— Start Data block —

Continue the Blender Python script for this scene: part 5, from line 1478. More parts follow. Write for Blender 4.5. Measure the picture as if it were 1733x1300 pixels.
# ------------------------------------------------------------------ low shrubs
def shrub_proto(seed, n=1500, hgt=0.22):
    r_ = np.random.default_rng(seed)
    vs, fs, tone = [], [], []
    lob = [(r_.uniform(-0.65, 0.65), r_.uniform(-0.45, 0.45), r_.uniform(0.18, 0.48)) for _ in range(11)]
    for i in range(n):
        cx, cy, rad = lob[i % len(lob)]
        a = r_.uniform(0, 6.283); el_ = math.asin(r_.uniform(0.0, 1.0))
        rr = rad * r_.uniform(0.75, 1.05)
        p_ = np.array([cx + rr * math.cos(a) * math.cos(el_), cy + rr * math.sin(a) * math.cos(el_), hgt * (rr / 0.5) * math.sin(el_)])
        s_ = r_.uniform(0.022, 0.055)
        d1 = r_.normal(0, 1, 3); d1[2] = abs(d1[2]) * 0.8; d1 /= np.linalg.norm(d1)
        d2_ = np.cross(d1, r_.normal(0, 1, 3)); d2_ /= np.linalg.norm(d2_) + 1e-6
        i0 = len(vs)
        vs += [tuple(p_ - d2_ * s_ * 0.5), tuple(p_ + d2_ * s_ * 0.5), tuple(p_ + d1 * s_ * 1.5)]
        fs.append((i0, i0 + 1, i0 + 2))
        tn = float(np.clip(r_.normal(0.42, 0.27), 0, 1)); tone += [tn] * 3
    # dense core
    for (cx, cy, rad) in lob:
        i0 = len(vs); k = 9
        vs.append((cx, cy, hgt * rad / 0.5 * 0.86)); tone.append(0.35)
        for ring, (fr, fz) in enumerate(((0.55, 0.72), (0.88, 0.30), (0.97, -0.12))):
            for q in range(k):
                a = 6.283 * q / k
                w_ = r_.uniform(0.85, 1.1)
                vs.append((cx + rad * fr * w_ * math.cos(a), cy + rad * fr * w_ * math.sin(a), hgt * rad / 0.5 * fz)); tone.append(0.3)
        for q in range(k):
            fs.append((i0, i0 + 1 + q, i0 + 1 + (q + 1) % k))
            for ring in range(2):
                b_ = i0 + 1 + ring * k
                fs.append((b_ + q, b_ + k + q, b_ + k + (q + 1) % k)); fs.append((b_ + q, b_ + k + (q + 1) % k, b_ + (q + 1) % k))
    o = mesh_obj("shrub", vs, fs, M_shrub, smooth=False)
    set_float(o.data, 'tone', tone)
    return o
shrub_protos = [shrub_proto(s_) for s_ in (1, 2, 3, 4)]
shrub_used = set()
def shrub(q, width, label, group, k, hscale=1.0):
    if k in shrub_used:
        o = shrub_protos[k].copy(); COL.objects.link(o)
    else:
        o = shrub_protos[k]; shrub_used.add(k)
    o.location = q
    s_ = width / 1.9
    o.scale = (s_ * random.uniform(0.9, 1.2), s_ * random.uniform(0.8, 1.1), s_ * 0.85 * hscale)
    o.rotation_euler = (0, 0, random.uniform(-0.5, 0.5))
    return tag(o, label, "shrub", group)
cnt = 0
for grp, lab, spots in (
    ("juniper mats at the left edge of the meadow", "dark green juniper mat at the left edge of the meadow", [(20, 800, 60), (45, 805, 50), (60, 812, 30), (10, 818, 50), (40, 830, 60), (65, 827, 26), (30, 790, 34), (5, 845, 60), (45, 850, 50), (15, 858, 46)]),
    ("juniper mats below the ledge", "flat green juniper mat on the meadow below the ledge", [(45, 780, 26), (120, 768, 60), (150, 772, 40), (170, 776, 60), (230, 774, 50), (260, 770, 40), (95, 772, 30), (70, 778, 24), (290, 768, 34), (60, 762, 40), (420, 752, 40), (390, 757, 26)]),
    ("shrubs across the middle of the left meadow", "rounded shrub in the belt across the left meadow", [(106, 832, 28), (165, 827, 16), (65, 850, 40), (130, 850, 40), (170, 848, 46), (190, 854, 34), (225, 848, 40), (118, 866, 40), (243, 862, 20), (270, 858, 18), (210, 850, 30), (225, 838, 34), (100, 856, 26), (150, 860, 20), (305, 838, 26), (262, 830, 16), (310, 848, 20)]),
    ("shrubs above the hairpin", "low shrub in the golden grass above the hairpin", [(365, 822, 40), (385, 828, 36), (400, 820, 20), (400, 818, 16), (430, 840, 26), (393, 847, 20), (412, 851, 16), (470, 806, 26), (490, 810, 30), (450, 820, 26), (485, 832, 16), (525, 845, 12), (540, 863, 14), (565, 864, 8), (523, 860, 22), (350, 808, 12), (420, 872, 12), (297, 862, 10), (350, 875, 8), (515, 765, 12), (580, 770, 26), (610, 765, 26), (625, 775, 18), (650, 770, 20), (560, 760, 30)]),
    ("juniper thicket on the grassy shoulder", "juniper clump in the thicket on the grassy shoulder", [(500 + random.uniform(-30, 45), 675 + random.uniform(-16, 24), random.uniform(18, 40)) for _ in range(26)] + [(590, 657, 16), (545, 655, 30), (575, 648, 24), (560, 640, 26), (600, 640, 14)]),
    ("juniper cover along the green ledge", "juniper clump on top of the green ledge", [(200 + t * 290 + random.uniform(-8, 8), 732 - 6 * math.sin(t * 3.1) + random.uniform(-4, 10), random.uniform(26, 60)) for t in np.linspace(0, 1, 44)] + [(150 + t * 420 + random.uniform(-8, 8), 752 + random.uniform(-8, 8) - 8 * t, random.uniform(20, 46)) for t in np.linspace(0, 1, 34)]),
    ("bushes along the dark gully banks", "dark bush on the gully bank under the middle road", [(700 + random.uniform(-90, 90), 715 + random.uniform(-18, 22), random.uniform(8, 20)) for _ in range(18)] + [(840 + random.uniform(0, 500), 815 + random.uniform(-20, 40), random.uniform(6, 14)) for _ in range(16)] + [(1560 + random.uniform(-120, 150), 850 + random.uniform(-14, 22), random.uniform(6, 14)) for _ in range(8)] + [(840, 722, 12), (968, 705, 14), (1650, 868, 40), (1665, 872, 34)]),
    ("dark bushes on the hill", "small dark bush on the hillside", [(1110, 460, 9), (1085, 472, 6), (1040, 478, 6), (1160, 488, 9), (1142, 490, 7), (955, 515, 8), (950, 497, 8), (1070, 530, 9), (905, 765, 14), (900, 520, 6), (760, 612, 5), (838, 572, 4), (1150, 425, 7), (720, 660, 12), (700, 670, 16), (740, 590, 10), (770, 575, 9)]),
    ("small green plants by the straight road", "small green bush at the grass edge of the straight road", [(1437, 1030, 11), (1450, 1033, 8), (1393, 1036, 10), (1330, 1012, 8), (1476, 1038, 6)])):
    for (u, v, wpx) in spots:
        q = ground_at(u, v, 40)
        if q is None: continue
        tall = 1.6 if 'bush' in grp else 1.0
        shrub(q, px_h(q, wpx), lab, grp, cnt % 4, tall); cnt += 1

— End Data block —

● What you will do
Copy all of the data exactly.

● Task output
Continue the Blender Python script for this scene: part 5, from line 1478. More parts follow. Write for Blender 4.5. Measure the picture as if it were 1733x1300 pixels.
# ------------------------------------------------------------------ low shrubs
def shrub_proto(seed, n=1500, hgt=0.22):
    r_ = np.random.default_rng(seed)
    vs, fs, tone = [], [], []
    lob = [(r_.uniform(-0.65, 0.65), r_.uniform(-0.45, 0.45), r_.uniform(0.18, 0.48)) for _ in range(11)]
    for i in range(n):
        cx, cy, rad = lob[i % len(lob)]
        a = r_.uniform(0, 6.283); el_ = math.asin(r_.uniform(0.0, 1.0))
        rr = rad * r_.uniform(0.75, 1.05)
        p_ = np.array([cx + rr * math.cos(a) * math.cos(el_), cy + rr * math.sin(a) * math.cos(el_), hgt * (rr / 0.5) * math.sin(el_)])
        s_ = r_.uniform(0.022, 0.055)
        d1 = r_.normal(0, 1, 3); d1[2] = abs(d1[2]) * 0.8; d1 /= np.linalg.norm(d1)
        d2_ = np.cross(d1, r_.normal(0, 1, 3)); d2_ /= np.linalg.norm(d2_) + 1e-6
        i0 = len(vs)
        vs += [tuple(p_ - d2_ * s_ * 0.5), tuple(p_ + d2_ * s_ * 0.5), tuple(p_ + d1 * s_ * 1.5)]
        fs.append((i0, i0 + 1, i0 + 2))
        tn = float(np.clip(r_.normal(0.42, 0.27), 0, 1)); tone += [tn] * 3
    # dense core
    for (cx, cy, rad) in lob:
        i0 = len(vs); k = 9
        vs.append((cx, cy, hgt * rad / 0.5 * 0.86)); tone.append(0.35)
        for ring, (fr, fz) in enumerate(((0.55, 0.72), (0.88, 0.30), (0.97, -0.12))):
            for q in range(k):
                a = 6.283 * q / k
                w_ = r_.uniform(0.85, 1.1)
                vs.append((cx + rad * fr * w_ * math.cos(a), cy + rad * fr * w_ * math.sin(a), hgt * rad / 0.5 * fz)); tone.append(0.3)
        for q in range(k):
            fs.append((i0, i0 + 1 + q, i0 + 1 + (q + 1) % k))
            for ring in range(2):
                b_ = i0 + 1 + ring * k
                fs.append((b_ + q, b_ + k + q, b_ + k + (q + 1) % k)); fs.append((b_ + q, b_ + k + (q + 1) % k, b_ + (q + 1) % k))
    o = mesh_obj("shrub", vs, fs, M_shrub, smooth=False)
    set_float(o.data, 'tone', tone)
    return o
shrub_protos = [shrub_proto(s_) for s_ in (1, 2, 3, 4)]
shrub_used = set()
def shrub(q, width, label, group, k, hscale=1.0):
    if k in shrub_used:
        o = shrub_protos[k].copy(); COL.objects.link(o)
    else:
        o = shrub_protos[k]; shrub_used.add(k)
    o.location = q
    s_ = width / 1.9
    o.scale = (s_ * random.uniform(0.9, 1.2), s_ * random.uniform(0.8, 1.1), s_ * 0.85 * hscale)
    o.rotation_euler = (0, 0, random.uniform(-0.5, 0.5))
    return tag(o, label, "shrub", group)
cnt = 0
for grp, lab, spots in (
    ("juniper mats at the left edge of the meadow", "dark green juniper mat at the left edge of the meadow", [(20, 800, 60), (45, 805, 50), (60, 812, 30), (10, 818, 50), (40, 830, 60), (65, 827, 26), (30, 790, 34), (5, 845, 60), (45, 850, 50), (15, 858, 46)]),
    ("juniper mats below the ledge", "flat green juniper mat on the meadow below the ledge", [(45, 780, 26), (120, 768, 60), (150, 772, 40), (170, 776, 60), (230, 774, 50), (260, 770, 40), (95, 772, 30), (70, 778, 24), (290, 768, 34), (60, 762, 40), (420, 752, 40), (390, 757, 26)]),
    ("shrubs across the middle of the left meadow", "rounded shrub in the belt across the left meadow", [(106, 832, 28), (165, 827, 16), (65, 850, 40), (130, 850, 40), (170, 848, 46), (190, 854, 34), (225, 848, 40), (118, 866, 40), (243, 862, 20), (270, 858, 18), (210, 850, 30), (225, 838, 34), (100, 856, 26), (150, 860, 20), (305, 838, 26), (262, 830, 16), (310, 848, 20)]),
    ("shrubs above the hairpin", "low shrub in the golden grass above the hairpin", [(365, 822, 40), (385, 828, 36), (400, 820, 20), (400, 818, 16), (430, 840, 26), (393, 847, 20), (412, 851, 16), (470, 806, 26), (490, 810, 30), (450, 820, 26), (485, 832, 16), (525, 845, 12), (540, 863, 14), (565, 864, 8), (523, 860, 22), (350, 808, 12), (420, 872, 12), (297, 862, 10), (350, 875, 8), (515, 765, 12), (580, 770, 26), (610, 765, 26), (625, 775, 18), (650, 770, 20), (560, 760, 30)]),
    ("juniper thicket on the grassy shoulder", "juniper clump in the thicket on the grassy shoulder", [(500 + random.uniform(-30, 45), 675 + random.uniform(-16, 24), random.uniform(18, 40)) for _ in range(26)] + [(590, 657, 16), (545, 655, 30), (575, 648, 24), (560, 640, 26), (600, 640, 14)]),
    ("juniper cover along the green ledge", "juniper clump on top of the green ledge", [(200 + t * 290 + random.uniform(-8, 8), 732 - 6 * math.sin(t * 3.1) + random.uniform(-4, 10), random.uniform(26, 60)) for t in np.linspace(0, 1, 44)] + [(150 + t * 420 + random.uniform(-8, 8), 752 + random.uniform(-8, 8) - 8 * t, random.uniform(20, 46)) for t in np.linspace(0, 1, 34)]),
    ("bushes along the dark gully banks", "dark bush on the gully bank under the middle road", [(700 + random.uniform(-90, 90), 715 + random.uniform(-18, 22), random.uniform(8, 20)) for _ in range(18)] + [(840 + random.uniform(0, 500), 815 + random.uniform(-20, 40), random.uniform(6, 14)) for _ in range(16)] + [(1560 + random.uniform(-120, 150), 850 + random.uniform(-14, 22), random.uniform(6, 14)) for _ in range(8)] + [(840, 722, 12), (968, 705, 14), (1650, 868, 40), (1665, 872, 34)]),
    ("dark bushes on the hill", "small dark bush on the hillside", [(1110, 460, 9), (1085, 472, 6), (1040, 478, 6), (1160, 488, 9), (1142, 490, 7), (955, 515, 8), (950, 497, 8), (1070, 530, 9), (905, 765, 14), (900, 520, 6), (760, 612, 5), (838, 572, 4), (1150, 425, 7), (720, 660, 12), (700, 670, 16), (740, 590, 10), (770, 575, 9)]),
    ("small green plants by the straight road", "small green bush at the grass edge of the straight road", [(1437, 1030, 11), (1450, 1033, 8), (1393, 1036, 10), (1330, 1012, 8), (1476, 1038, 6)])):
    for (u, v, wpx) in spots:
        q = ground_at(u, v, 40)
        if q is None: continue
        tall = 1.6 if 'bush' in grp else 1.0
        shrub(q, px_h(q, wpx), lab, grp, cnt % 4, tall); cnt += 1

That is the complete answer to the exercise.